[tlhIngan Hol] two -bogh clauses on a noun without being joined by 'ej

De'vID de.vid.jonpin at gmail.com
Wed Mar 10 09:46:40 PST 2021


On Tue, 9 Mar 2021 at 15:07, SuStel <sustel at trimboli.name> wrote:

> On 3/9/2021 7:15 AM, mayqel qunen'oS wrote:
>
> yoHbogh matlhbogh je SuvwI'
> Say'moHchu' may' 'Iw
> The blood of battle washes clean
> the warrior brave and true. (Anthem)
>
> Did 'oqranD write this?
>
> He translated it for the Star Trek: Klingon game. It's unclear to me
> whether this text is a transcription by a Klingonist of what is sung or
> provided directly by Okrand. The actors were not coached on its
> pronunciation, so they pronounce it badly.
>

The Klingon text was provided by Dr. Okrand. It appeared on the Simon &
Schuster website promoting the Day of Honor series of novels. (That website
is long gone, but it also included the original English lyrics by Hilary
Bader, and a back-translation from Klingon into English by Dr. Okrand.)
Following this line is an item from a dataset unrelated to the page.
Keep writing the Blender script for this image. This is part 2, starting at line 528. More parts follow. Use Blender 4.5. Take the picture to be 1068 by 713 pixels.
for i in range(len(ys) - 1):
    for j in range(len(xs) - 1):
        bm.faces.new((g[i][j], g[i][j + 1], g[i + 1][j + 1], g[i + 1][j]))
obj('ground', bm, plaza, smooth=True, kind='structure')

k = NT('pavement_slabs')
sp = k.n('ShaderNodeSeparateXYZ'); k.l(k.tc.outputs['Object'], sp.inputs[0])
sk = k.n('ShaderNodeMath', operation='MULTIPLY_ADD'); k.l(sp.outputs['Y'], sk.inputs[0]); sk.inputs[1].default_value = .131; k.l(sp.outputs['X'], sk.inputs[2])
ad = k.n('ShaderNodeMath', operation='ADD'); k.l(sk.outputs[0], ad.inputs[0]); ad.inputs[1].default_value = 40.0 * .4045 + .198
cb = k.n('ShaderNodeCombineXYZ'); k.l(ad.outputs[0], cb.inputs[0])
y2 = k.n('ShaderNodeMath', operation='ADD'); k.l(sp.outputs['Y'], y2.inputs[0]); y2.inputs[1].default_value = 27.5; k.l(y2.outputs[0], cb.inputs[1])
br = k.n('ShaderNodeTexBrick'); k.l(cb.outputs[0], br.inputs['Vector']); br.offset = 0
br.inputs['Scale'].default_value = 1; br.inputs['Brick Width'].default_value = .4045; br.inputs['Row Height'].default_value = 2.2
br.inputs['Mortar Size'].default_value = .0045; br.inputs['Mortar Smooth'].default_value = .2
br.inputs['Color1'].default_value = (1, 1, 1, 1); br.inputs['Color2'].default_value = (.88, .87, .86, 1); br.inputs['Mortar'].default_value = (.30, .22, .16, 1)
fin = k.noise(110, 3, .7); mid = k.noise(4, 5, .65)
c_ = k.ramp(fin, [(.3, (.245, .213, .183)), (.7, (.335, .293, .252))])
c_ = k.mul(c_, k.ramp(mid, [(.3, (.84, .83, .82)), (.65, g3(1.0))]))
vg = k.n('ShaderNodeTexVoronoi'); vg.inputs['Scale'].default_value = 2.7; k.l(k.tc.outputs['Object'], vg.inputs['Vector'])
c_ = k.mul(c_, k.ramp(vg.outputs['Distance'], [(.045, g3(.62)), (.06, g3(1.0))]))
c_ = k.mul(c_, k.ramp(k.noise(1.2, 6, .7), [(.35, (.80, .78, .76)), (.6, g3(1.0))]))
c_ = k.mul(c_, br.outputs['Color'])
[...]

The text of the song also appears in a few Keith R. A. DeCandido
novels (snippets
on Google Books
<https://www.google.com/search?q=%22Qoy+qeylIS+puqloD%22+DeCandido&tbm=bks>
).


> SuStel:
>
> And it seems to be conjoined by a je, which is why I didn't bring it up.
> It doesn't match what Qa'yIn is trying to do. If it had been yoHbogh matlhbogh
> SuvwI', it would have been what he was asking about.
>
> Yes, indeed. And this {je} confuses me; isn't the {je} supposed to be
> joining only nouns? Or is it being intentionally misused for poetic
> reasons?
>
> On the other hand though, perhaps it's used with the "too" meaning of
> {je} in mind; i.e. "a warrior who is brave and true too".
>
> The grammar has not been explained to us.
>
No, but he has said somewhere in an interview (I don't recall where) that
he had tried to preserve the flavour or spirit of Hilary Bader's English
lyrics in the translation, or something to that effect. While that doesn't
explicitly explain the grammar of this sentence, it seems to mirror the
archaic grammar of the English: "warrior brave and true", as opposed to the
standard "brave and true warrior". So we can assume that saying {yoHbogh
matlhbogh je SuvwI'} rather than {yoHbogh SuvwI' 'ej matlhbogh} in Klingon
is like saying "warrior brave and true" rather than "brave and true
warrior" in English. People will understand what you mean, but it sounds
odd outside of poetry, song, or ritualised speech.